▶ [YOUR TASK] Give back the full listing, character for character, with no pictures.
• • • • • • •
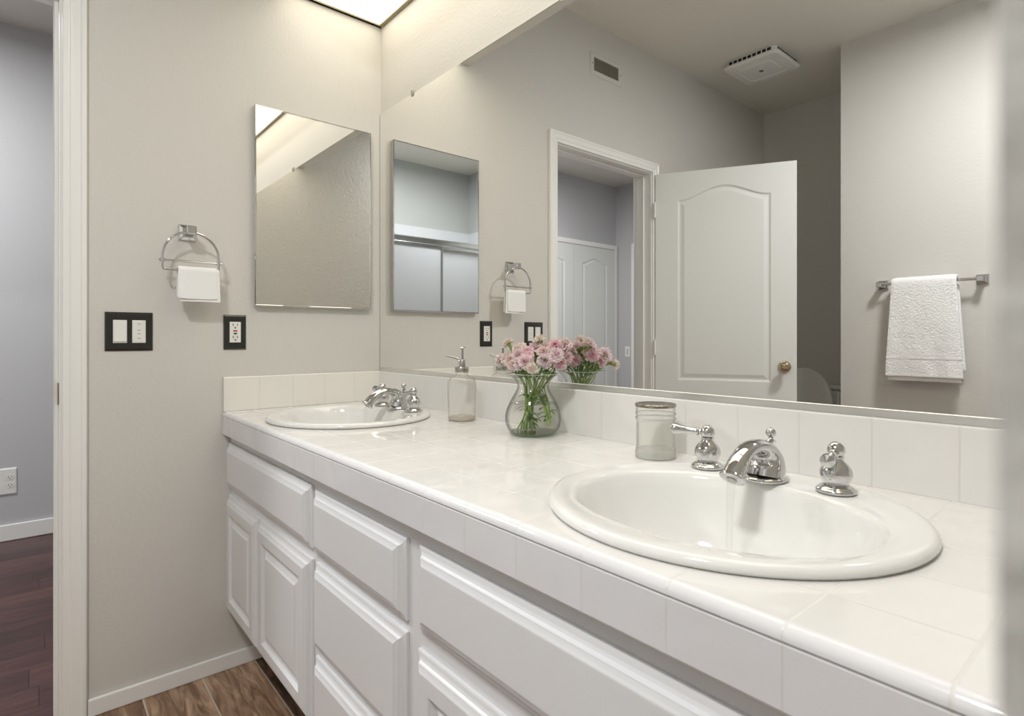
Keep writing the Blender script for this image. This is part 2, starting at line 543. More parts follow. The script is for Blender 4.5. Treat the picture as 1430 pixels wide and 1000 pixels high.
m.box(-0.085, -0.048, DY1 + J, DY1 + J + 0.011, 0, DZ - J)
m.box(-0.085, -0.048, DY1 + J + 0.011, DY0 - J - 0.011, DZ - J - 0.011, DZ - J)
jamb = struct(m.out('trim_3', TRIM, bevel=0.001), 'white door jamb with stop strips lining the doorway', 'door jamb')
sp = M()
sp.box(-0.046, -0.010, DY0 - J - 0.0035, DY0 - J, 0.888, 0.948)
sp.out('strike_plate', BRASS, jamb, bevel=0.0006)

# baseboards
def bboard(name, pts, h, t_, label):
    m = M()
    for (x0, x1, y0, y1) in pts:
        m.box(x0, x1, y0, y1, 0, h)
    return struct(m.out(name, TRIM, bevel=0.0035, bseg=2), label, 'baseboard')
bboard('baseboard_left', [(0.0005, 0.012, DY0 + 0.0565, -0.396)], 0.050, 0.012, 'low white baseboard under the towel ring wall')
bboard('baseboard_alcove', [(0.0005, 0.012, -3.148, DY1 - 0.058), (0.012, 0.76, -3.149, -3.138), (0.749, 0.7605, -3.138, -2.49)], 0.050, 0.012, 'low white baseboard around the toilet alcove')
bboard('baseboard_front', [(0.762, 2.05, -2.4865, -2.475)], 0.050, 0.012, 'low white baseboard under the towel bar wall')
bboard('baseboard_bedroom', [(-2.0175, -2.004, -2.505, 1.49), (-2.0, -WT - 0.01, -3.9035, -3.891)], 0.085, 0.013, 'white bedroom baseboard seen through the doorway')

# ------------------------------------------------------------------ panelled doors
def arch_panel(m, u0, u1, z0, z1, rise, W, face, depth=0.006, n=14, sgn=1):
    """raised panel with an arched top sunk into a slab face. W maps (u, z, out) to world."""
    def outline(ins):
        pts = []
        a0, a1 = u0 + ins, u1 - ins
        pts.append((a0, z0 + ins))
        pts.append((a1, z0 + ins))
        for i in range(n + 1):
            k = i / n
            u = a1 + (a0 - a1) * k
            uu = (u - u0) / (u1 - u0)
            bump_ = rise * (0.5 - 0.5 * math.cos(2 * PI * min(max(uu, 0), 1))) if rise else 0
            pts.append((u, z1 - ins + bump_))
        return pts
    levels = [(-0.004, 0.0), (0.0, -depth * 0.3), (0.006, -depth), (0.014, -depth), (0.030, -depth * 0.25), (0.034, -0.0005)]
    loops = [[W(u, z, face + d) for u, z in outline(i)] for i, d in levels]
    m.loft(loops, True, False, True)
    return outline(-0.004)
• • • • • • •
▶ [ANSWER]
Keep writing the Blender script for this image. This is part 2, starting at line 543. More parts follow. The script is for Blender 4.5. Treat the picture as 1430 pixels wide and 1000 pixels high.
m.box(-0.085, -0.048, DY1 + J, DY1 + J + 0.011, 0, DZ - J)
m.box(-0.085, -0.048, DY1 + J + 0.011, DY0 - J - 0.011, DZ - J - 0.011, DZ - J)
jamb = struct(m.out('trim_3', TRIM, bevel=0.001), 'white door jamb with stop strips lining the doorway', 'door jamb')
sp = M()
sp.box(-0.046, -0.010, DY0 - J - 0.0035, DY0 - J, 0.888, 0.948)
sp.out('strike_plate', BRASS, jamb, bevel=0.0006)

# baseboards
def bboard(name, pts, h, t_, label):
    m = M()
    for (x0, x1, y0, y1) in pts:
        m.box(x0, x1, y0, y1, 0, h)
    return struct(m.out(name, TRIM, bevel=0.0035, bseg=2), label, 'baseboard')
bboard('baseboard_left', [(0.0005, 0.012, DY0 + 0.0565, -0.396)], 0.050, 0.012, 'low white baseboard under the towel ring wall')
bboard('baseboard_alcove', [(0.0005, 0.012, -3.148, DY1 - 0.058), (0.012, 0.76, -3.149, -3.138), (0.749, 0.7605, -3.138, -2.49)], 0.050, 0.012, 'low white baseboard around the toilet alcove')
bboard('baseboard_front', [(0.762, 2.05, -2.4865, -2.475)], 0.050, 0.012, 'low white baseboard under the towel bar wall')
bboard('baseboard_bedroom', [(-2.0175, -2.004, -2.505, 1.49), (-2.0, -WT - 0.01, -3.9035, -3.891)], 0.085, 0.013, 'white bedroom baseboard seen through the doorway')

# ------------------------------------------------------------------ panelled doors
def arch_panel(m, u0, u1, z0, z1, rise, W, face, depth=0.006, n=14, sgn=1):
    """raised panel with an arched top sunk into a slab face. W maps (u, z, out) to world."""
    def outline(ins):
        pts = []
        a0, a1 = u0 + ins, u1 - ins
        pts.append((a0, z0 + ins))
        pts.append((a1, z0 + ins))
        for i in range(n + 1):
            k = i / n
            u = a1 + (a0 - a1) * k
            uu = (u - u0) / (u1 - u0)
            bump_ = rise * (0.5 - 0.5 * math.cos(2 * PI * min(max(uu, 0), 1))) if rise else 0
            pts.append((u, z1 - ins + bump_))
        return pts
    levels = [(-0.004, 0.0), (0.0, -depth * 0.3), (0.006, -depth), (0.014, -depth), (0.030, -depth * 0.25), (0.034, -0.0005)]
    loops = [[W(u, z, face + d) for u, z in outline(i)] for i, d in levels]
    m.loft(loops, True, False, True)
    return outline(-0.004)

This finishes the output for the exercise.